--- Source excerpt ---

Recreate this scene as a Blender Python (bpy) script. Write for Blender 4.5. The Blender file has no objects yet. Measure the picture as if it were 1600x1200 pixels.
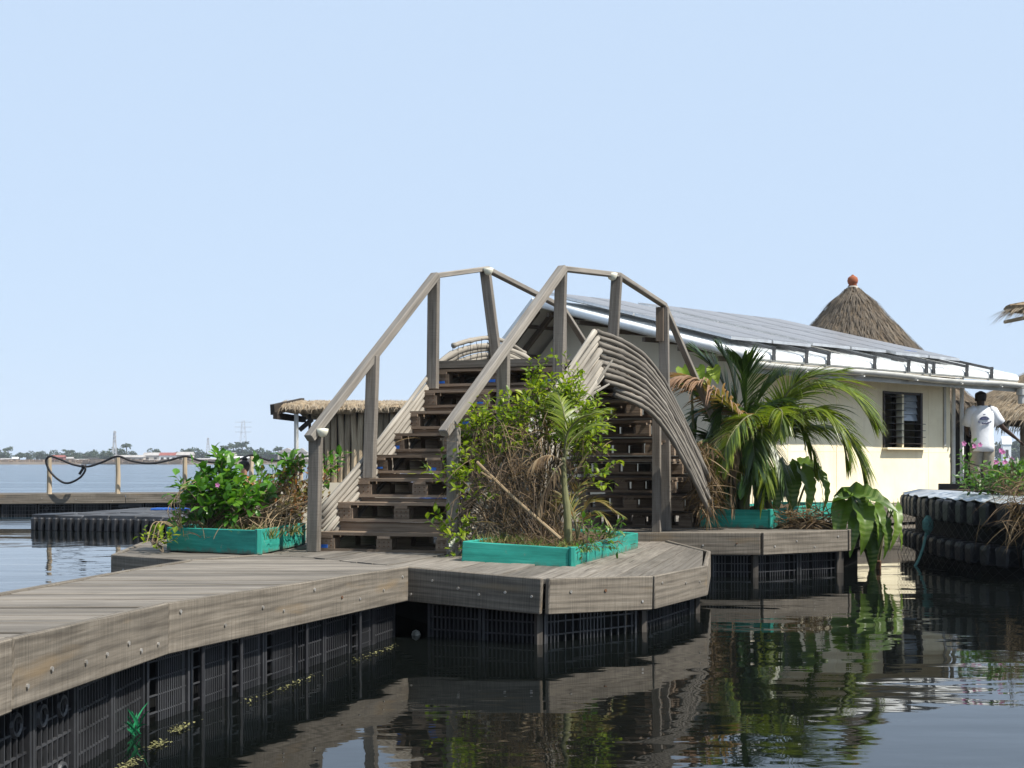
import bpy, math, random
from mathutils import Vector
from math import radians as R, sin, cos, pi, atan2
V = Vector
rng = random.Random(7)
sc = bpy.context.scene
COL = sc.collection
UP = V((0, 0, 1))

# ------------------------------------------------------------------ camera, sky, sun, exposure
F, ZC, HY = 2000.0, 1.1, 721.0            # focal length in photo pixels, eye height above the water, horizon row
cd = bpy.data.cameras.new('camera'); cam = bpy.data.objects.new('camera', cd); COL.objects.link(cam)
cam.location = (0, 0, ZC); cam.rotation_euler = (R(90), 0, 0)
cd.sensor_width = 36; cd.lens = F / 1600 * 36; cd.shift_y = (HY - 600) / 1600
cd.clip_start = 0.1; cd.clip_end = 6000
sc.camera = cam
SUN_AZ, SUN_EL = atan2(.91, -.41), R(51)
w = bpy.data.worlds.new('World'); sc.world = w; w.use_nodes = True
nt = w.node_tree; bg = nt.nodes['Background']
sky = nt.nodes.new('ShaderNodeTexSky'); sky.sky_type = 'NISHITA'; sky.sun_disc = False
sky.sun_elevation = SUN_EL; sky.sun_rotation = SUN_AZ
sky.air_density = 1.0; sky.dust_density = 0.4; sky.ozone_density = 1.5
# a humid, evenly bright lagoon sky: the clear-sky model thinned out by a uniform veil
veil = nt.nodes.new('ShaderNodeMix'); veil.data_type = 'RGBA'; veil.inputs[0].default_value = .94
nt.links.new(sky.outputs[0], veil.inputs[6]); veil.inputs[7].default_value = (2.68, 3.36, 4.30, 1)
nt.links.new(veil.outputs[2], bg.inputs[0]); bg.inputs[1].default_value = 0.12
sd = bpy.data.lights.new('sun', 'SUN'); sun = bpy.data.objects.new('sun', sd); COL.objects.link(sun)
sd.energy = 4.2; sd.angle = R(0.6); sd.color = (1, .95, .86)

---

* _Objective_
Write out nothing but the lines from the start of the data through the line with "UP = V((0, 0, 1))". Leave out the pictures.

* _Expected answer_
Recreate this scene as a Blender Python (bpy) script. Write for Blender 4.5. The Blender file has no objects yet. Measure the picture as if it were 1600x1200 pixels.
import bpy, math, random
from mathutils import Vector
from math import radians as R, sin, cos, pi, atan2
V = Vector
rng = random.Random(7)
sc = bpy.context.scene
COL = sc.collection
UP = V((0, 0, 1))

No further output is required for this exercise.